As well as the domestic market, the internet provides a gateway to the international market place. Furthermore, it can be used to develop relationships with suppliers and other trading partners. It is therefore vital that your business has an online presence.

This can be anything from a one page ‘shop-front’, to a complex product catalogue with online ordering and multi-currency payment systems linked to a back-end stock control and accounting system.

Issues to consider

e-commerce does not have to be either expensive or complicated, but as with all aspects of business, there are a number of areas which need to be considered:

  • register the company name or trading name as a domain name (this will incur an annual fee) along with the most appropriate, available, extension(s). For many businesses a.co.uk extension will be perfect, but others may want to use location specific extensions, such as.london, or, business sector specific extensions, such as.plumbing
  • set up a project plan, with timescales, milestones and budgets
  • have a look at other websites, particularly direct competitors. Get an idea of the look and feel, general navigation, and the ordering and payment process. Incorporate the good points into your site
  • start having a look around for hosting providers, web developers/graphics designers, and online payment merchants
  • bear in mind that some or all of your existing systems may need to be changed to facilitate ease of integration into the website
  • If the product/service catalogue needs to be kept up to date consider the ease of being able to update the website content yourself, without relying on a third party
  • have the website optimised to ensure that it features in popular search engines
  • keep the site simple, fast and easy to use. Visitors will not spend ages trying to find things, or waiting for pages to load. Most visitors do not like pop-ups or other intrusive advertising banners either  
  • ensure that you can generate regular statistics on number of visitors, pages visited etc
  • have a contingency plan to ensure that online trading can continue should there be a major problem.

Legal requirements

There are quite a few legal issues to contend with, some of these will not be relevant in all cases. Who legally owns the website (and the content) and what happens if either the web developer/ISP ceases trading? Ensure that both the website and any online payment procedures have all available security measures in place to prevent fraud, hacking and denial of service threats.

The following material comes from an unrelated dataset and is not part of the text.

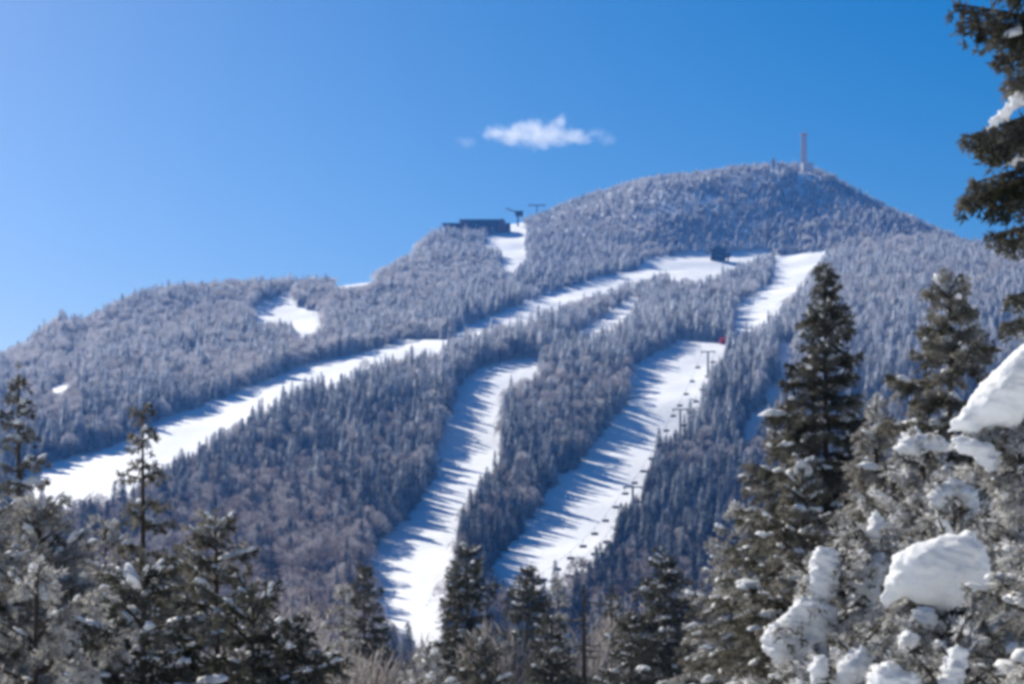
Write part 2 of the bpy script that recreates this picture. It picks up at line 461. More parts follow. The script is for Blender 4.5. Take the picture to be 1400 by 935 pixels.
def limbs_hardwood(h, r, nl, seed):
    """trunk and limb polylines of a bare broadleaf tree"""
    R = np.random.default_rng(seed)
    out = [(np.array([[0, 0, -0.6], [R.normal(0, .1), R.normal(0, .1), h * 0.35], [R.normal(0, .25), R.normal(0, .25), h * 0.75]]), h * 0.016)]
    for i in range(nl):
        z0 = h * R.uniform(0.25, 0.6); a = i * 2.4 + R.normal(0, .3)
        reach = r * R.uniform(0.5, 1.0); top = min(h * R.uniform(0.65, 1.0), h)
        e = np.array([math.cos(a) * reach, math.sin(a) * reach, top - 0.25 * reach])
        p0 = np.array([0, 0, z0])
        out.append((np.array([p0, p0 * 0.5 + e * 0.5 + [0, 0, 0.05 * h], e]), h * 0.007))
    return out

def proto_hardwood(h, r, seed):
    G = Geo(); R = np.random.default_rng(seed)
    L = limbs_hardwood(h, r, 9, seed)
    for p, rad in L: G.tube(p, np.linspace(rad, rad * 0.3, len(p)), 4, 1)
    n = 620
    # twigs in a rounded crown made of a few masses
    cents = np.array([p[-1] for p, _ in L[1:]] + [[0, 0, h * 0.82]])
    k = R.integers(0, len(cents), n)
    b = cents[k] + R.normal(0, 1, (n, 3)) * np.array([r * 0.30, r * 0.30, h * 0.085])
    b[:, 2] = np.minimum(b[:, 2], h * (1.02 - 0.35 * (np.hypot(b[:, 0], b[:, 1]) / r) ** 2))
    d = b - np.array([0, 0, h * 0.5]); d /= np.linalg.norm(d, axis=1)[:, None]
    d = d + R.normal(0, 0.55, (n, 3)) + [0, 0, 0.35]
    v, q = blades(b, d, R.uniform(0.5, 1.0, n), 0.15)
    G.add(v, q)
    return G.build("mountain_hardwood", [M_HARD, M_BARK])

SPRUCES = [proto_spruce(10, 1.9), proto_spruce(10, 1.5), proto_spruce(10, 2.2, 0.9), proto_spruce(10, 1.25), proto_spruce(10, 1.7, 0.8)]
HARDWOODS = [proto_hardwood(9, 2.7, 11), proto_hardwood(9, 2.3, 12), proto_hardwood(9, 3.0, 13), proto_hardwood(9, 2.0, 14)]

# ------------------------------------------------------------------ the forest: positions
def scatter():
    pts = []
    y = 425.0
    xs, ys = [], []
    while y < 2060:
        sp = 4.2 - 0.55 * (y - 430) / 1500
        half = 0.30 * y
        x = np.arange(-half, half * 1.05, sp)
        xs.append(x + rng.uniform(-0.48, 0.48, len(x)) * sp); ys.append(y + rng.uniform(-0.5, 0.5, len(x)) * sp)
        y += sp * 0.92
    x = np.concatenate(xs); y = np.concatenate(ys)
    u = 700 + F * x / y
    k = (y < ridge_depth(u) + 45)
    x, y, u = x[k], y[k], u[k]
    z = ground(x, y)
    return x, y, z
tx, ty, tz = scatter()
ux, uy, uz = scatter()
kk = (uy < 1150) & (rng.uniform(size=len(ux)) < 0.8)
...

Compliance with relevant legislation, which includes:

  • Companies Act 2006
  • E-Commerce regulations 2002
  • Privacy and Electronic Communications Regulations 2003
  • Consumer Contracts and Consumer Credit regulations
  • Data Protection Act 1998
  • Disability Discrimination Act 2005
  • The Provision of Services Regulations 2009.

Bear in mind that regulations incorporated within primary legislation can and do change over time. For example, the Privacy and Electronic Communications Regulations were updated to incorporate rules on marketing companies displaying their telephone number.

Also be aware that business and consumer trading laws, privacy and security laws, and VAT regulations differ between countries.